Toutes celles et ceux qui se préoccupent de mobilités plus propres et de modes de déplacements individuels urbains décarbonés s’intéressent de près à toutes les initiatives de ce secteur, faites d’innovation et de sens pratique.Au-delà du vélo à assistance électrique et de la trottinette électrique, l’offre en matière de véhicules intermédiaires ne cesse de s’étoffer. Dans le cadre du podcast hebdomadaire Automobile Propre, j’ai eu une conversation avec Aurélien Bigo, chercheur indépendant sur la transition énergétique des transports, et co-auteur d’un dossier de 40 pages sur l’avenir des véhicules intermédiaires (le lien vers le dossier – payant – est disponible sur la page du podcast).

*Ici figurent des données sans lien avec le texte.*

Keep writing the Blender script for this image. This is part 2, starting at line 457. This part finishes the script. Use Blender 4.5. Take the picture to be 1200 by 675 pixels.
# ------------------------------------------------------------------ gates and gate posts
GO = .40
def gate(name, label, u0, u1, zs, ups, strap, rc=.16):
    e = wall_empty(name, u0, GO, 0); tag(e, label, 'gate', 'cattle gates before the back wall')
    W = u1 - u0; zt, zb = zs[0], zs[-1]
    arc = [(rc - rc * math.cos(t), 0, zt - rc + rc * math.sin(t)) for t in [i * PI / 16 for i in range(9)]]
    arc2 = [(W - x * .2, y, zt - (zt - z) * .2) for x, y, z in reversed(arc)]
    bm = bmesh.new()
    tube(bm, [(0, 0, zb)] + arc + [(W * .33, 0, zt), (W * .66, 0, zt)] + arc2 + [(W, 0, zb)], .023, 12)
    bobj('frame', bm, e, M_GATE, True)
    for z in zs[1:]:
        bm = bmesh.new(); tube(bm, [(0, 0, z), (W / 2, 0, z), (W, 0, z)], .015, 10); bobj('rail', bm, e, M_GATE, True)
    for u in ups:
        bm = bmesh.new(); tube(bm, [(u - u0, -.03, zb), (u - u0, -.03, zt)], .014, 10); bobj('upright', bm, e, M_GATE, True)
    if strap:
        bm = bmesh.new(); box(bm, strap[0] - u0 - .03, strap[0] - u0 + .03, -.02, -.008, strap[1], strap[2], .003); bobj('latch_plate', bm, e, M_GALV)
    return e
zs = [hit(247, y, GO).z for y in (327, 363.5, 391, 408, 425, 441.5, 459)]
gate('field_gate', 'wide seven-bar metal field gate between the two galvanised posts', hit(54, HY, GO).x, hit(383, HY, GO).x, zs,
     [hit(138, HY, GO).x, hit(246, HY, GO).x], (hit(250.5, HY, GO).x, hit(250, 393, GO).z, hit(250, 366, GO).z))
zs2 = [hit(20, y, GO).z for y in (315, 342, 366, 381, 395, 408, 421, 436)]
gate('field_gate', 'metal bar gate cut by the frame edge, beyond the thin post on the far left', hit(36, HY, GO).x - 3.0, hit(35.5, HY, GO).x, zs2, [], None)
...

L’occasion de constater que ce secteur est en forte évolution, tant par la diversité de l’offre que par l’ingéniosité de certaines solutions proposées. L’occasion de s’interroger aussi sur la voie prise par les constructeurs automobiles, qui semblent vouloir absolument dupliquer sur toutes les strates du marché le modèle de voiture que nous connaissons depuis plusieurs décennies en « remplaçant » seulement l’énergie thermique par l’énergie électrique.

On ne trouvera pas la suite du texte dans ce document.